[Bibinou]

Hello,

In order to prepare me well to my organic chemistry exam, I tried to answer to old question exam. I realized that I have some difficulties to answer them. In the cases I have to put one or more reagent(s) or a product of the reaction. I have prepare these question in the enclosed document.

Reaction 1 : What is the majoritary product and the minoritary product?
Reaction 2 : Is my reaction correct
Reaction 3 : I don't know what to put as reagent
Reaction 4 : Is my reaction correct
Reaction 5 : Is my reaction correct
Reaction 6 : Is my reaction correct
Reaction 7 : Is the reagent correct, have you other possibilities
Reaction 8 : I don't know what to put as reagent
Reaction 9 : I don't know what to put as reagent
Reaction 10 : Is my reaction correct

I thank you very much for your prompt answer. This is very important for me to understand these chemical reactions.

[DavidW]

1. The hydride can attack from either face of the carbonyl, and the stereocenter next to it will influence that.  You may want to review the section on either Cram's rule or the Felkin-Ahn rule, depending on which one you were taught.

2. Your product is incorrect.

3. Are you sure the product is not missing a carbon?  It looks like a setup for the Reformatsky reaction.

4.  What you have drawn so far is correrct.

5. That is correct.

6.  The first product you drew is incorrect.  You are missing the carbon of DCC.  And that last reagent should be allyl alcohol in order to get that final product you drew.

7.  It's correct, except CeCl3 is not necessary.  You only need CeCl3 when you run the Luche reduction of an
 enone.

8. Hint: an organometallic reagent.  You may want to review the reactivity of Weinreb's amide.

9.  That's an intramolecular Aldol reaction, followed by elimination.

10.  Incorrect, you are missing two carbons.

Hope this helps.

[Albert]

Reaction 9 : I don't know what to put as reagent

To state the obvious...

9.  That's an intramolecular Aldol reaction, followed by elimination.

...you just need a base.

[Bibinou]

Thank you very much David! Of course it helps 

Concerning :

Reaction 1 : I was taught both models, but have problems in seing Felkin-Ahn in 3D. So I wrote 2 compouds in Cram representation

Reaction 2 : I changes the representation of the product. Is it correct now?

Reaction 3 : Indeed, I forgot one carbon!

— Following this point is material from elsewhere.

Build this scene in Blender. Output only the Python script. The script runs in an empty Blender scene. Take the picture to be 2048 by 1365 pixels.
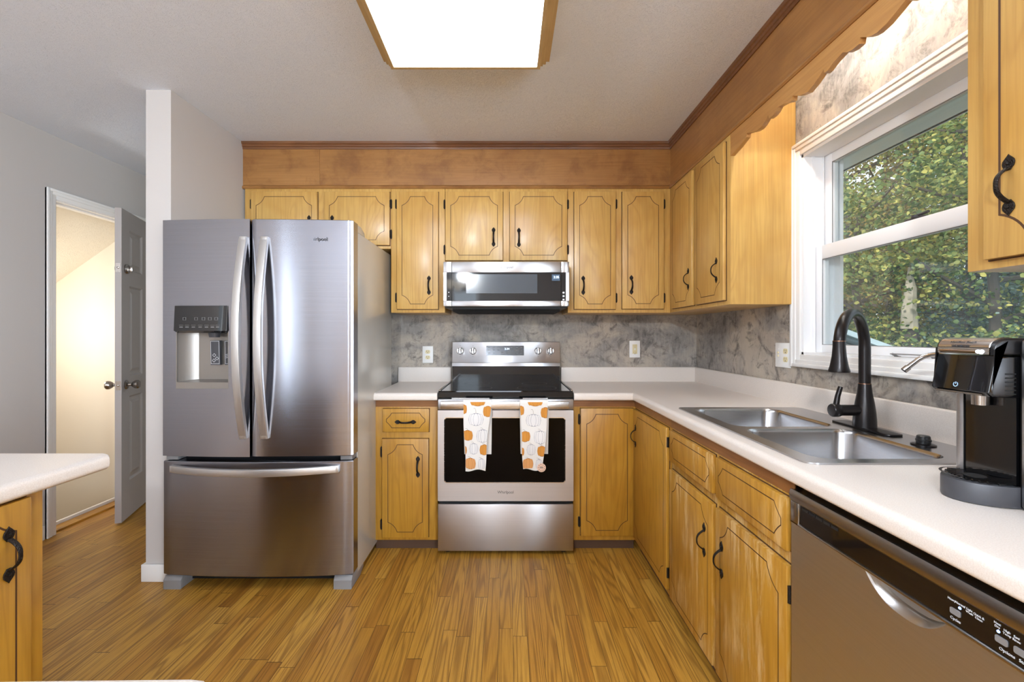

That's of course a reformatsky reaction

Reaction 4 : I wrote the last part, but it doesn't seem correct...

Reaction 5 : OK

Reaction 6 : I added a carbon to my DCC and changes the last product given that I have to use CH2-CH-CH2-OH

Reaction 7 : OK

Reaction 8 : OK of course I didn't remark the Winereb amide

Reaction 9 : OK

Reaction 10 : I added 2 carbones more.

Thank you very much for your help

[DavidW]

Thank you very much David! Of course it helps 

Concerning :

Reaction 2 : I changes the representation of the product. Is it correct now?
Reaction 4 : I wrote the last part, but it doesn't seem correct...

You're welcome.  Regarding reaction 2, you should have two methoxy groups on the same carbon instead of one.  Think about the mechanism:  the carbonyl group is first protonated, and methanol attacks.  Following loss of proton, you now have a hemiacetal, i.e., a carbon attached to -OH and -OMe.  The -OH is protonated again, and can leave as water (-H2O), leaving behind a carbocation.  This carbocation doesn't just "disappear" to give the product you drew, but instead can be attacked by another MeOH.  What you can end up having is two methoxy groups on on carbon, or a dimethyl acetal.

For Reaction 4:  the reagent in step 3, tetrabutyl ammonium fluoride (or TBAF), is a reagent that attacks silicon, and what you ended up having is the free enolate, and the byproduct is (Me3SiF).  This is the same kind of enolate that you can generate simply by treating the starting cyclohexanone with LDA, but of course the countercation is different.  The enolate can then attack MeI (step 4) and the product you get will be 2,5,5-trimethylcyclohexanone.   Oh by the way, the first product you drew should have three methyl groups attached to silicon, not just one.

[Bibinou]

And concerning reaction 1 and 6, is it allright now?